New data from global learning leaders suggests that employees are no longer looking for “more” training; they are looking for “relevant” training. With AI and automation reshaping 40% of core work tasks, the focus has shifted from merely completing a course to demonstrating a verifiable new capability.
The Rise of ‘Skill Frameworks’
The most significant trend in the field is the move away from rigid job titles and toward fluid Skill Frameworks. These systems allow an organization to map out exactly what proficiencies are needed for a specific project, rather than a specific role.
“We’re seeing a shift where training is no longer a ‘break from work,’ but an integrated part of it,” says Marcus Thorne, a Chief Learning Officer. “Instead of a three-day seminar, a developer might receive a 5-minute AI-curated ‘nudge’ or a sandbox simulation exactly when they hit a roadblock in their code.”

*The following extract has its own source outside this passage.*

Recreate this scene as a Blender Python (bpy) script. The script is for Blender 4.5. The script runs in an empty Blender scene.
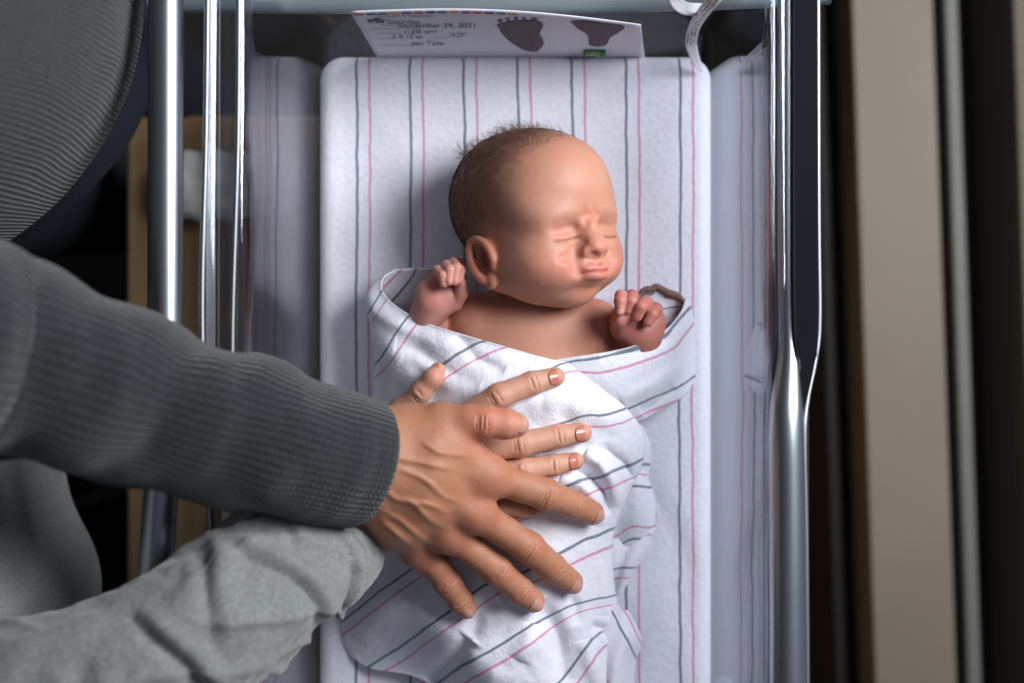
import bpy, math, random
import numpy as np
from mathutils import Vector

random.seed(7)
rng = np.random.default_rng(7)
SC = bpy.context.scene
COL = SC.collection

# ------------------------------------------------------------------ camera
FPX, CZ = 1320.0, 1.90            # focal length in pixels (1024 wide), camera height; mattress top is at z = 0.90
cam_d = bpy.data.cameras.new('camera')
cam = bpy.data.objects.new('camera', cam_d)
COL.objects.link(cam)
cam.location = (0, 0, CZ)
cam.rotation_euler = (0, 0, 0)
cam_d.sensor_width = 36.0
cam_d.lens = FPX / 1024 * 36
cam_d.clip_start = 0.02
cam_d.dof.use_dof = True
cam_d.dof.focus_distance = CZ - 0.985
cam_d.dof.aperture_fstop = 2.6
SC.camera = cam

# ------------------------------------------------------------------ world, daylight, exposure
W = bpy.data.worlds.new('room_light')
SC.world = W
W.use_nodes = True
wn, wl = W.node_tree.nodes, W.node_tree.links
wn.clear()
wo = wn.new('ShaderNodeOutputWorld')
wb = wn.new('ShaderNodeBackground')
wt = wn.new('ShaderNodeTexCoord')
ws = wn.new('ShaderNodeSeparateXYZ')
wm = wn.new('ShaderNodeMapRange')
wr = wn.new('ShaderNodeValToRGB')
wl.new(wt.outputs['Generated'], ws.inputs[0])
wl.new(ws.outputs['X'], wm.inputs['Value'])
wm.inputs['From Min'].default_value = -1
wm.inputs['From Max'].default_value = 1
wr.color_ramp.elements[0].color = (0.05, 0.05, 0.06, 1)
wr.color_ramp.elements[1].color = (0.38, 0.42, 0.52, 1)
wl.new(wm.outputs[0], wr.inputs[0])
wl.new(wr.outputs[0], wb.inputs[0])
wb.inputs[1].default_value = 0.40
wl.new(wb.outputs[0], wo.inputs[0])


def area(name, loc, target, sx, sy, power, color):
    d = bpy.data.lights.new(name, 'AREA')
    d.shape = 'RECTANGLE'
    d.size, d.size_y = sx, sy
    d.energy = power
    d.color = color
    o = bpy.data.objects.new(name, d)
    COL.objects.link(o)
    o.location = loc
    o.rotation_euler = (Vector(target) - Vector(loc)).to_track_quat('-Z', 'Y').to_euler()
    return o


area('window_daylight', (0.86, 0.46, 1.76), (0.0, 0.0, 0.95), 0.55, 0.75, 27.5, (0.95, 0.97, 1.0))
SC.view_settings.view_transform = 'Standard'
SC.view_settings.look = 'None'
SC.view_settings.gamma = 1.0
SC.view_settings.use_curve_mapping = False
SC.view_settings.exposure = 0.0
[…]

2025-2026 Training Priorities
| Topic | Primary Driver | Training Format |
| Agentic AI Management | The move from “prompting” to “orchestrating” AI systems. | Hands-on simulations & labs. |
| The Manager-as-Coach | High manager burnout is forcing a shift toward coaching skills. | Peer-to-peer cohorts & 1:1 mentorship. |
| Data Stewardship | The need for non-technical staff to manage AI data ethics. | Micro-credentialing. |
| Cognitive Adaptability | Helping teams manage “change fatigue” from constant tech updates. | Resilience workshops & reflection rituals. |
The “Reflection Ritual”
One of the most surprising comebacks in Training & Development is the Reflection Ritual. While high-tech tools are driving efficiency, L&D experts found that knowledge retention was dropping because employees weren’t “digesting” what they learned.
Leading companies are now building 15-minute “Reflection Blocks” into the workweek. Using AI-powered journals or peer debriefs, employees summarize what they’ve learned, how it applies to their current project, and where they still feel a gap. This “human-led” pause is proving more effective at cementing new skills than dozens of hours of passive video watching.
Measuring Impact, Not Clicks
In the current market, the ROI of training is no longer measured by “completion rates.” Instead, executives are looking at Time-to-Impact—how quickly an employee can move from “learning a skill” to “applying it” to drive revenue or save time.
For the L&D professional, the message is clear: The goal isn’t to build a library. The goal is to build a workforce that can transform as fast as the technology it uses.